С этим слабым утешением мне и пришлось поехать в Реховот.

Но там оказалось, что съезду никаких внешний ободрений и не нужно: в них самих достаточно было электричества. С громовыми овациями самим себе они снова подтвердили свою волю биться за Палестину. Было даже внесено предложение: тут же выстроиться в колонну и отправиться в Беэр-Яков на личные переговоры с Алленби. Едва мне удалось их отговорить: это с моей стороны было весьма мудро и осторожно, и по сегодняшний день я об этом жалею; уверен теперь, что поход на ставку увенчался бы успехом и ускорил бы начало набора на несколько месяцев.

Тем не менее съезд и без того "перебросился" в штаб-квартиру. Перед самым зданием, где происходило сборище, стояла палатка офицера осведомительной службы; это был капитан, имени которого я так и не узнал. После собрания он меня вызвал к себе в палатку.

— Что это такое?

— Еврейские волонтеры. Генерал Клейтон передал мне для них приветствие.

— Странные люди, — сказал он, — рвутся в армию — здорово живешь, когда их никто не тащит. И еще на четвертый год войны, когда всем нам она давно надоела. Сколько их? Целый час они тут маршировали мимо моей палатки. Тысячи две, или больше?

— Ммм, — ответил я "осторожно", — не успел сосчитать; но много.

— Приличные молодые люди, — сказал он, — и маршируют в ногу. Придется послать доклад.

Так и "дошли" они до ставки, хотя только на бумаге"[450].

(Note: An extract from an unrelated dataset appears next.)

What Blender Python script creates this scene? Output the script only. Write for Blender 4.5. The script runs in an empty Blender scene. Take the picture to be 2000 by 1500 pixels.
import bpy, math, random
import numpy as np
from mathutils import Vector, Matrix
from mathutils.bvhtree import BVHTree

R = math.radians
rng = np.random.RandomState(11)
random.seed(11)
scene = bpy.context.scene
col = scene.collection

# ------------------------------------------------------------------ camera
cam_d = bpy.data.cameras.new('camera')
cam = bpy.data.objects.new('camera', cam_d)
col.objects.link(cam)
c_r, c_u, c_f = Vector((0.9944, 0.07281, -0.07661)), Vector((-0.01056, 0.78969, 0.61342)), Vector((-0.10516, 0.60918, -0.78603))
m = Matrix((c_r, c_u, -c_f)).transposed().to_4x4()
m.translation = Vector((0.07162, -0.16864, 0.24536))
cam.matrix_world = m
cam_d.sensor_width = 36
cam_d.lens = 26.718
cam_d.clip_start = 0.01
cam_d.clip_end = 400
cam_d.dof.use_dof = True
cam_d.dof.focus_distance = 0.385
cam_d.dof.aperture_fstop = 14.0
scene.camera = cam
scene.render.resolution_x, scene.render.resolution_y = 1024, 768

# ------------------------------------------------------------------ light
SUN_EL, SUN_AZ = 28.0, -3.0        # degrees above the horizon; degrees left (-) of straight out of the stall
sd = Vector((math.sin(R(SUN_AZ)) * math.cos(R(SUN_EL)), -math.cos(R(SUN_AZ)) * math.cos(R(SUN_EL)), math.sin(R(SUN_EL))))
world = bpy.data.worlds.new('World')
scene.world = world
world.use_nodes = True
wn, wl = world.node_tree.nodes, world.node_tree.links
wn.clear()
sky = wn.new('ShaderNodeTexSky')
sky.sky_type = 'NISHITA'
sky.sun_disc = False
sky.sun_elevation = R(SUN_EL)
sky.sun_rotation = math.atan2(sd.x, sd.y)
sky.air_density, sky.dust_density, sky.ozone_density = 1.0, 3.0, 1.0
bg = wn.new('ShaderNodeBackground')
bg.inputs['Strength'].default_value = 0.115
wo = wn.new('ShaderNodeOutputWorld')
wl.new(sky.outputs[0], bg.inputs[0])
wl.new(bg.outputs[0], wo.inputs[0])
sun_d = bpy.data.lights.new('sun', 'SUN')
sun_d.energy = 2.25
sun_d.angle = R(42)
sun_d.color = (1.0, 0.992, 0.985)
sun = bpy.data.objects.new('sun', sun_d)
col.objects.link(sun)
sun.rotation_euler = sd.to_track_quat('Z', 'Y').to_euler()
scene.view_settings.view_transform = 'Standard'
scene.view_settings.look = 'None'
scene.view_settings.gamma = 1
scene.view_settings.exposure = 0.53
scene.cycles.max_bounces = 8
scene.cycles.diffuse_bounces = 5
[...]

С типичной скромностью Жаботинский не упоминает, что это было его собственное обращение к ним, зажегшее, по воспоминаниям присутствовавших, слушателей на призыв идти к штаб-квартире, от чего он их и отговорил; в письме к жене он довольствуется несколькими легкомысленными замечаниями. "Митинг волонтеров, — пишет он, — очень удался. Тем более что в движении участвует 150 девушек, добивающихся вспомогательных должностей, — и среди них много хорошеньких. Мучительно выдерживать роль дяди в этом положении. Наши солдаты обыкновенно пишут своим женам: "Дражайшая Бэсси, девушки, наши солдаты, здесь очень красивы, но мне-то они к чему?"